Der politische Konflikt mit Thornett begann nicht im April, sondern erst im Herbst 1974. Der Auslöser war Thornetts prinzipienlose Fraktionsbildung in geheimer Zusammenarbeit mit einer gegnerischen Organisation. Das Internationale Komitee hat in seiner späteren Analyse dieses Konflikts das Vorgehen Healys scharf kritisiert, weil es auf unüberlegten und überstürzten organisatorischen Maßnahmen ohne die notwendige politische Klärung beruhte. Aber die Thornett-Affäre stand in keinem Zusammenhang zu Wohlforths rücksichtslosem Verstoß gegen die Sicherheitsregeln der Workers League und des Internationalen Komitees und minderte auch in keiner Weise den Ernst dieser Angelegenheit.

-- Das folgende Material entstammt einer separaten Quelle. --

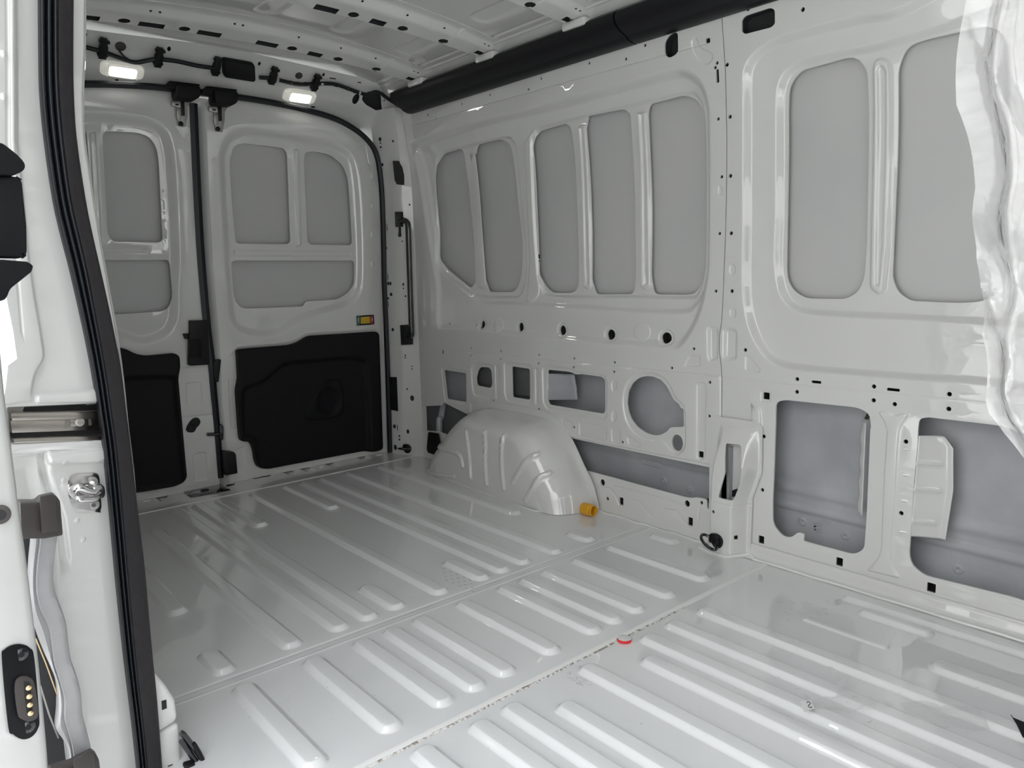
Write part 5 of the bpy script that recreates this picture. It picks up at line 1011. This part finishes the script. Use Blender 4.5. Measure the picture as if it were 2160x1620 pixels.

Alex Steiner: Ein unehrlicher Zeuge

Beatty behauptet, Wohlforths Schilderung der Sitzung, auf der er als nationaler Sekretär abgesetzt wurde, werde „von Alex Steiner bestätigt, einem Mitglied der Workers League, das ebenfalls anwesend war“. Das ist ein weiteres Beispiel dafür, wie Beatty die Falschaussagen unehrlicher Personen in seinen Text aufnimmt. Dass Steiner, den Beatty zweimal – am 17. Mai 2022 und am 4. Juli 2023 – interviewt hat, angeblich Wohlforths Darstellung bestätigen kann, ist falsch. Tatsächlich war Steiner bei den Sitzungen des Nationalkomitees vom 30. und 31. August 1974 nicht anwesend und konnte es auch nicht sein.

Das sind die Fakten: Alex Steiner gehörte zu jenen Mitgliedern, die die Workers League Ende 1973 infolge von Fields’ Zerstörungswerk verließen. Während seines Treffens mit Wohlforth im August 1974 schlug Healy jedoch vor, dass man sich bemühen sollte, die kürzlich aus der Organisation ausgetretenen Genossen als Mitglieder zurückzugewinnen. Man sollte sie außerdem zu einem Treffen mit den verbliebenen Mitgliedern des Nationalkomitees auf der bevorstehenden Sommerschule einladen, um ihren Mitgliedsstatus zu besprechen. Als Wohlforth in die USA zurückkehrte und den verbliebenen Mitgliedern des Politischen Komitees diesen Vorschlag unterbreitete, habe ich ihn nachdrücklich unterstützt. Ich rief Steiner persönlich an (Telefon war damals das schnellste Kommunikationsmittel) und drängte ihn, nach Kanada zu kommen.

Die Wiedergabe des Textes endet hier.